Rising States, Rising Institutions: Challenges for Global Governance edited by Alan S. Alexandroff of CIGI/Waterloo and Andrew F. Cooper of the U of Toronto (Brookings Institution Press, May 2010) examines forces reshaping world politics at a time when the US can no longer impose its will on others. How to Run the World: Charting a Course to the Next Renaissance by Parag Khanna of the New America Foundation (Random House, Feb 2011) describes the world as entering a new Middle Ages-a new medievalism of contested power between regimes, companies, NGOs, religious groups, and superempowered individuals, resulted in a chaotic multipolar or nonpolar world.

 

A Chinese view of the emerging world is offered by China in 2020: A New Type of Superpower by Hu Angang of Tsinghua U (Brookings Institution Press, Nov 2010), who anticipates that China will become a "mature, responsible, and attractive superpower" that will contribute to the end of the US-dominated unipolar era. Playing Our Game: Why China's Rise Doesn't Threaten the West by Edward S. Steinfeld of the MIT-China Program (Oxford U Press, March 2012) argues that China is playing by US rules in seeking to integrate itself into the world economic order.

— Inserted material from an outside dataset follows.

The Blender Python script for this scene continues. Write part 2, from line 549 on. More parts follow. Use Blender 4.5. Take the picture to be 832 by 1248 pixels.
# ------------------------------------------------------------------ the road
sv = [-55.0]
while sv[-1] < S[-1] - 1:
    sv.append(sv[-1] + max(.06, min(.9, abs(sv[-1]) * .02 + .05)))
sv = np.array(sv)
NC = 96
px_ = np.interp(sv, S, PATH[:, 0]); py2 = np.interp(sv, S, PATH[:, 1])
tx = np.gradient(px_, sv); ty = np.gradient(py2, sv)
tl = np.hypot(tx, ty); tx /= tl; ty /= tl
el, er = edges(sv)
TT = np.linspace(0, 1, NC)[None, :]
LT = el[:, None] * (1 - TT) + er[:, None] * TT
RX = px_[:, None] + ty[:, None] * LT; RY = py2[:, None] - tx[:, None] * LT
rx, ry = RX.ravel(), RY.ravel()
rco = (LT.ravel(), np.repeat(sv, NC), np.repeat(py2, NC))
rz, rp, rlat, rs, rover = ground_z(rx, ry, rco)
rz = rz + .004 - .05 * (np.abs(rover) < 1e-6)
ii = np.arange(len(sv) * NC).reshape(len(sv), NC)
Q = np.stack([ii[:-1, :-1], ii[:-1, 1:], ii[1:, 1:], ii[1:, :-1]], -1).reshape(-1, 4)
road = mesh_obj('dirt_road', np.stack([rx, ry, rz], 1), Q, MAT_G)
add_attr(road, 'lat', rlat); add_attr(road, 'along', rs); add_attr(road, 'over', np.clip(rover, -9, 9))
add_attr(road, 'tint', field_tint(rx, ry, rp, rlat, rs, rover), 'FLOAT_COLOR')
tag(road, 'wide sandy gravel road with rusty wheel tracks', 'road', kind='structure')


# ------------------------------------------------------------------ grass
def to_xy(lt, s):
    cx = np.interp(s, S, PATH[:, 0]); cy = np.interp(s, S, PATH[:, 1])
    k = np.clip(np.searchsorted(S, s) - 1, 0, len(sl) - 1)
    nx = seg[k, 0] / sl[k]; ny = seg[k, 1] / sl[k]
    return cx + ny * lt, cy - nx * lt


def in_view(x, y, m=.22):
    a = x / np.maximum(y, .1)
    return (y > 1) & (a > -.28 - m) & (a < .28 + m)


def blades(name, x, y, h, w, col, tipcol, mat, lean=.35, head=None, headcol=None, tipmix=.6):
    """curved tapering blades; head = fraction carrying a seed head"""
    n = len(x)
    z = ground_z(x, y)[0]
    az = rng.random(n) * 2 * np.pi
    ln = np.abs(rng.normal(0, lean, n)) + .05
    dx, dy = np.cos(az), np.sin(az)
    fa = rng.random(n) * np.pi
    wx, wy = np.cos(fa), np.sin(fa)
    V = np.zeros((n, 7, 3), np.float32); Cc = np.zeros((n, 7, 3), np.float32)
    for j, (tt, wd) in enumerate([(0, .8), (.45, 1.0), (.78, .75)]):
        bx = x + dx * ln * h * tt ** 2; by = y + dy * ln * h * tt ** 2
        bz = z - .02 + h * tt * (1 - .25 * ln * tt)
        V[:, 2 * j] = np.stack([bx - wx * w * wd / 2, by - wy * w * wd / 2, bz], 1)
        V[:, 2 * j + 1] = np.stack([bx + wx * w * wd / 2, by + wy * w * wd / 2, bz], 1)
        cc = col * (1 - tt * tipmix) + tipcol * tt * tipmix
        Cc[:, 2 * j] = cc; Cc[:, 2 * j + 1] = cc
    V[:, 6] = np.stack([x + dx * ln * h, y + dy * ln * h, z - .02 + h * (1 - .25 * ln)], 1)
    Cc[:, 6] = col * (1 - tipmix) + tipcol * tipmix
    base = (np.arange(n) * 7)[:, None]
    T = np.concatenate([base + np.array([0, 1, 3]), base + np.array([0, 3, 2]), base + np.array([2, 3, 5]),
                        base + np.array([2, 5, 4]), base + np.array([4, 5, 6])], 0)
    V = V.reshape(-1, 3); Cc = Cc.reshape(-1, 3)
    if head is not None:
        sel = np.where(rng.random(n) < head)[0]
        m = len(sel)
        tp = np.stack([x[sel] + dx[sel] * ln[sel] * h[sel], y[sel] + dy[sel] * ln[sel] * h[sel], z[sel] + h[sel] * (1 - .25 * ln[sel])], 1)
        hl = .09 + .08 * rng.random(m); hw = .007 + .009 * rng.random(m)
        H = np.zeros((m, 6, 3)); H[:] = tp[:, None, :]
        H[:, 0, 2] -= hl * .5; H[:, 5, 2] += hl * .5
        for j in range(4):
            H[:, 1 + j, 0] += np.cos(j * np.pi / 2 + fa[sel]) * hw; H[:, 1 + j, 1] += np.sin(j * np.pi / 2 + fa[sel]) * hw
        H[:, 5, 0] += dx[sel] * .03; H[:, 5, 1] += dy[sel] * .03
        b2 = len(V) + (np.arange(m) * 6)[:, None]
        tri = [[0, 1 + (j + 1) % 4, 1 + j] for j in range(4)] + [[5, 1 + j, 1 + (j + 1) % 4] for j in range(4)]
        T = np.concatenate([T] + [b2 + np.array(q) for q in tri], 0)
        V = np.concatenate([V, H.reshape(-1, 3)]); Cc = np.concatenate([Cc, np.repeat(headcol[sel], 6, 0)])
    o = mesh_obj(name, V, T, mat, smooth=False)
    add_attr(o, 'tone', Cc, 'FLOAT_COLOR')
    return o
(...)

Peerless and Periled: The Paradox of American Leadership in the World Economic Order by Kati Suominen of the German Marshall Fund (Stanford U Press, June 2012) asserts that visions of the end of Pax Americana are more smoke than fire, and that the international crisis has not fundamentally changed the way the world is run. 

 

 

It's all a matter of degree, but this important transition in world affairs is underway.